What federal charges Special Counsel Jack Smith might bring is uncertain. However, a model prosecution memo, of the sort that prosecutors write as part of their preparation and analysis, lays out charges. Backed by publicly known evidence, this 264-page memo at the Just Security website details potential federal charges. One involves a law prohibiting conspiracies to defraud the United States in the administration of elections.
And charges won’t just include federal crimes but also state ones, which cannot be halted or pardoned by a U.S. attorney general or president.
Trump and others will likely be charged in Georgia for the fraudulent elector scheme there and for his effort to pressure state officials to “find” votes for him. Reports indicate that indictments could be brought in August.
In Arizona the attorney general is investigating those involved in that state’s fake electors effort.
Without fraudulent electors, there would have been no possibility that Joe Biden’s legitimate ones would be discarded on Jan. 6 and no reason for insurrectionists to physically target Congress, Pence and their protectors.

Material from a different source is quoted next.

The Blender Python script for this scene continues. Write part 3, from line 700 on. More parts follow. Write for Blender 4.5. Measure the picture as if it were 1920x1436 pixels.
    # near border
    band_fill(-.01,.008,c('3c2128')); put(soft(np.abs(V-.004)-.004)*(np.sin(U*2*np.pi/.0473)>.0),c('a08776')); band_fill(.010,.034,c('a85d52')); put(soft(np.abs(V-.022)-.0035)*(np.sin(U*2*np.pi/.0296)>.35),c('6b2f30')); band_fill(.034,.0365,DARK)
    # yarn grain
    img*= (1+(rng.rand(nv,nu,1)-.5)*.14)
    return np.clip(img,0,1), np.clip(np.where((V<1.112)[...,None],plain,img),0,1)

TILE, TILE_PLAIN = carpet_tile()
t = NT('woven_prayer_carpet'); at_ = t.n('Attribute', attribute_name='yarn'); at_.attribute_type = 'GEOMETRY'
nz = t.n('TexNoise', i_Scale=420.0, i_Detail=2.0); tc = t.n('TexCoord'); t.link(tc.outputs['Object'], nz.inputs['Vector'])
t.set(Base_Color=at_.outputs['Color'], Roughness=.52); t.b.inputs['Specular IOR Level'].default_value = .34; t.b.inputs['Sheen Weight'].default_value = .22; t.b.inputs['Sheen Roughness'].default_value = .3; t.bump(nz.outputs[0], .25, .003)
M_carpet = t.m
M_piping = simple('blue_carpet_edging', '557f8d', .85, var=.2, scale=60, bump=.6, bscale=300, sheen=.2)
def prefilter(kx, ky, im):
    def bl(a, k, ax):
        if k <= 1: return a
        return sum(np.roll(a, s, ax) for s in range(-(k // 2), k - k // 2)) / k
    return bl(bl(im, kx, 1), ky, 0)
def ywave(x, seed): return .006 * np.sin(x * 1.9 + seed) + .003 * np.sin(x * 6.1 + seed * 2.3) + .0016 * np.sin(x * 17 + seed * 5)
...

Taken together, this electoral fraud scheme constituted an illegal Hail Mary, which failed on Jan. 6 after law enforcement officials drove out the insurrectionists and congressional leaders carried on with their duty to certify electoral votes.
After many convictions of those battling police and entering the Capitol, the elites who set it all in motion will almost certainly soon be charged. While Trump will surely claim that this is so, so unfair, what’s unjust is putting the insurrectionists who believed him in jail while letting the instigators and election fraud plotters off the hook.